The Not So Awesome: She kills off the one character I really liked at the very beginning.  Not cool.  Nora is strong-willed, but so naive.  Adriane is obnoxious.  Max is stuffy and detached.  And Eli...well, Eli should probably be in the Awesome section, but despite all of the twists and turns, you end knowing relatively little about anyone.  Some relationships felt terribly forced toward the end, and the only person you really trusted was a woman who lived in the late 1500s.  She had everything to hide, yet revealed everything which was refreshing.

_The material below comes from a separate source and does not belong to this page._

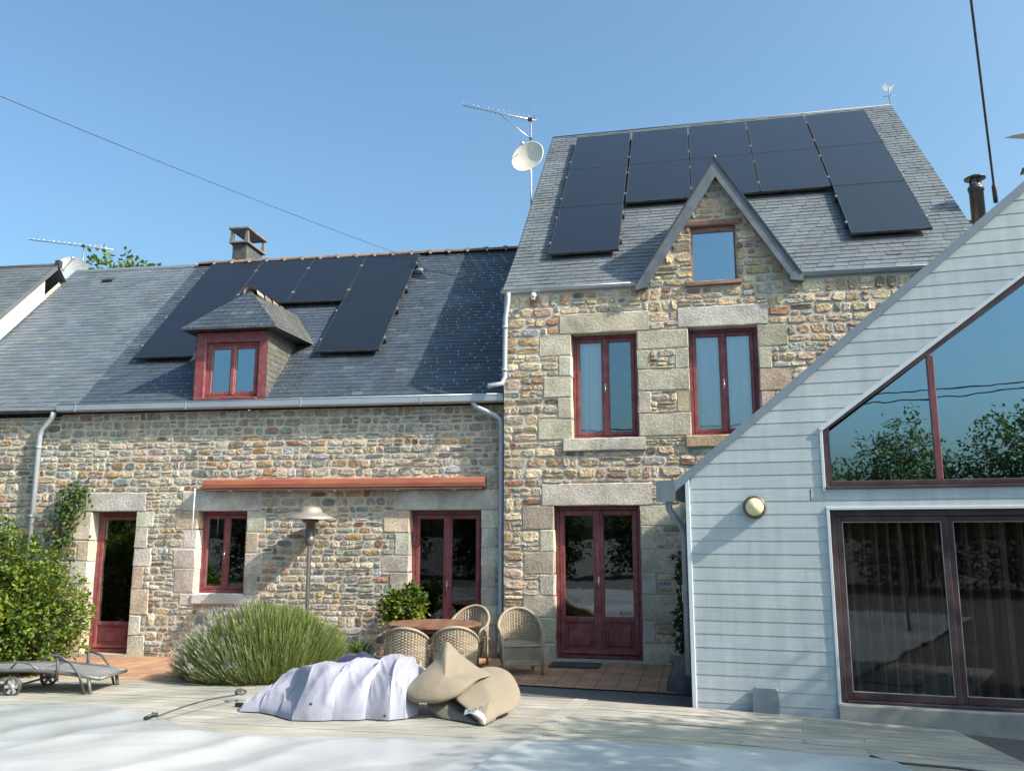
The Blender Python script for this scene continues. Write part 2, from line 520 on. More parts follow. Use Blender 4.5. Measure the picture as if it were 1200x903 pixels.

The final analysis:  I'm really glad I picked the book up.  It's smart, and it assumes the reader is smart, which I always appreciate in teen fiction.  It's complicated without being confusing, and it takes you on a ride from page 1 to page 432.  Wasserman has created an adventure story that intricately weaves the past, present, and future together in some seriously creative ways.  If you're a fan of ancient societies, creepy old cities, and the possibility of death lingering around every corner, definitely give The Book of Blood and Shadow a read.